Dans une semi obscurité animée par un vent constant du côté des orgues, s’ouvre un chemin de lumière jusqu’à un écran devant la table. Là se meuvent des formes fluides et changeantes brunes, ponctuées de couleurs vives. Non, du temple, vous ne comprenez plus rien. Et encore moins avec une étrange structure à mi-chemin évocatrice des « pierres levées » de l’Antiquité.
Soudain, sur l’estrade, un repère : deux livres l’un à l’endroit, l’autre à l’envers, Tragédie dans l’Everest et La conquête de l’Everest. Bon, il s’agit de montagne, d’élan vital, de réflexion sur la mort. En effet, la lumière vivante au sol vacille dans des petits godets, prises artificielles en plastique utilisées en école d’escalade, et en effet la structure centrale a quelque chose à voir avec la mort.
A l’intérieur de ces pierres levées vous devinez un corps dans un linceul. La conquête de l’Everest a engendré de nombreuses morts et le corps que vous croisez sur votre chemin est maintenu dans une éternité gelée. Pourtant, il a tout pour s’extraire, monter à la verticale comme le lui suggèrent l’écartement des parois qui l’entourent. Cela tombe bien, nous sommes le lendemain de l’Ascension.
C’est alors que vos yeux se lèvent, et vous voici dans l’émerveillement. Vous contemplez une forme circulaire lumineuse étoilée bleue jouxtant la coupole où virevoltent depuis toujours des anges. Ce soir, dans le bleu, des humains escaladent les étoiles ! Vous partez dans l’infini et la béatitude.
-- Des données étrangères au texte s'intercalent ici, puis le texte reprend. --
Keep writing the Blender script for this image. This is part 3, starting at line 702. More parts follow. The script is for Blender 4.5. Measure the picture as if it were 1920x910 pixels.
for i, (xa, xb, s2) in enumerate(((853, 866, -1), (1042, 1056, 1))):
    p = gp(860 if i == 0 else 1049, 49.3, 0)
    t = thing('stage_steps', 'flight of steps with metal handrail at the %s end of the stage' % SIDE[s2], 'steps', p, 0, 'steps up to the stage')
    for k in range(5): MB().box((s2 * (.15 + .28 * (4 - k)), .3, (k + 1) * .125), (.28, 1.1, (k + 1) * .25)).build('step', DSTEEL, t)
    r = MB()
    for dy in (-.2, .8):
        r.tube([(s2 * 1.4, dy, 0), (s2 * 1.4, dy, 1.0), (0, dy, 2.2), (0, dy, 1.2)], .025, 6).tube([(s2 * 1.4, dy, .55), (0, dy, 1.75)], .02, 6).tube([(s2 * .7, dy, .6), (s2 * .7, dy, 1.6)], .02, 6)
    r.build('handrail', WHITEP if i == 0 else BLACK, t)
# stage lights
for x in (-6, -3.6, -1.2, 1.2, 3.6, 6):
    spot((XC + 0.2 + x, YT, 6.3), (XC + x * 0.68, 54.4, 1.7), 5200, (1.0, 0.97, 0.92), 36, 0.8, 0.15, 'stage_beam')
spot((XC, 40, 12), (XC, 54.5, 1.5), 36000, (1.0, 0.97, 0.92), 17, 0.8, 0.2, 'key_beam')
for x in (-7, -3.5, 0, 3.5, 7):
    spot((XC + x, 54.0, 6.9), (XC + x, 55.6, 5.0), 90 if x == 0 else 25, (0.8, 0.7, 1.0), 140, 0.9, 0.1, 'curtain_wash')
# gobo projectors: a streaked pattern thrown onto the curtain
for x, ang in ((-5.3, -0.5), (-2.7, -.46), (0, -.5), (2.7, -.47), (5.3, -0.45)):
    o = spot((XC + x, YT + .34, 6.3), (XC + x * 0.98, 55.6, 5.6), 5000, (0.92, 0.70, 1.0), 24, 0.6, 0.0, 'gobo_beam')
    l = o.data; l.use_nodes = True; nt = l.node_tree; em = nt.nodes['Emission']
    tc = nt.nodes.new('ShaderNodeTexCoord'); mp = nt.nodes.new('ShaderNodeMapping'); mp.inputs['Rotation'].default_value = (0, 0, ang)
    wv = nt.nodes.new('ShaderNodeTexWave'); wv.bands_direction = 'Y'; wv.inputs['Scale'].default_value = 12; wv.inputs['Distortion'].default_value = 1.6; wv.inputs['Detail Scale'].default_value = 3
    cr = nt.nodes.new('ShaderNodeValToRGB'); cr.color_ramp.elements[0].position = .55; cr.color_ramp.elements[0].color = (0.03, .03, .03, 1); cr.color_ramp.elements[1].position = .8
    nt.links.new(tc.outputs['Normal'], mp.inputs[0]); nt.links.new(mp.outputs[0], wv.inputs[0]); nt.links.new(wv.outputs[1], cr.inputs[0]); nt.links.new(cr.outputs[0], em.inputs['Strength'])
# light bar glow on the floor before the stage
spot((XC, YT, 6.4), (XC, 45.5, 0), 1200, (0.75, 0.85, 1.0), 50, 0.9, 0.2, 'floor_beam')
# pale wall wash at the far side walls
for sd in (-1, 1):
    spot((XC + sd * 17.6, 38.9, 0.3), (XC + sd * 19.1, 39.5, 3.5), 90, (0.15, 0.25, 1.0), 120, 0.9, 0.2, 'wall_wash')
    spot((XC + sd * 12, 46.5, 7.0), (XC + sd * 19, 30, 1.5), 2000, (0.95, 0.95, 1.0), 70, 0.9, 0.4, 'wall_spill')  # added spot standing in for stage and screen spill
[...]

Il vous faut bien revenir sur terre. La toile dressée devant la table vous intrigue. Parmi les formes mobiles qui s’interpénètrent vous repérez ici une main vite métamorphosée, là peut-être une corde… Ce mouvement
perpétuel n’exprime-t-il pas l’effort dans l’escalade, la persévérance et la concentration, un pas après l’autre, une prise après l’autre, la solidarité des mains et des cordes, des gens dans une cordée, notre assemblée du temple, l’humanité en train de se transformer au contact du pire et du meilleur ?
Deux récits viennent clore la proposition artistique, lectures dans le sifflement du vent. Elles racontent un renoncement à une escalade pour cause de mauvaise préparation et l’histoire d’une chute. C’est la vie, c’est la mort, c’est l’art qui interpelle notre compréhension du monde.
Le collectif NEST avec PARK CHAE Biole, Constance de RAUCOURT, PARK CHAE Dalle, nous a encore proposé une œuvre magnifique cette fois crée par les trois vidéastes, du collectif = 3, WONWOO Kim,
DOSOUNG Kim, SINAE Lee. Quatre mois de préparation ont porté leur créativité, ici tangible et bouleversante. L’idée du thème de l’escalade leur est venue en voyant notre temple, son envolée dans toutes les dimensions du sol, du ciel, de l’épopée humaine. Un grand merci aux artistes et à notre Temple.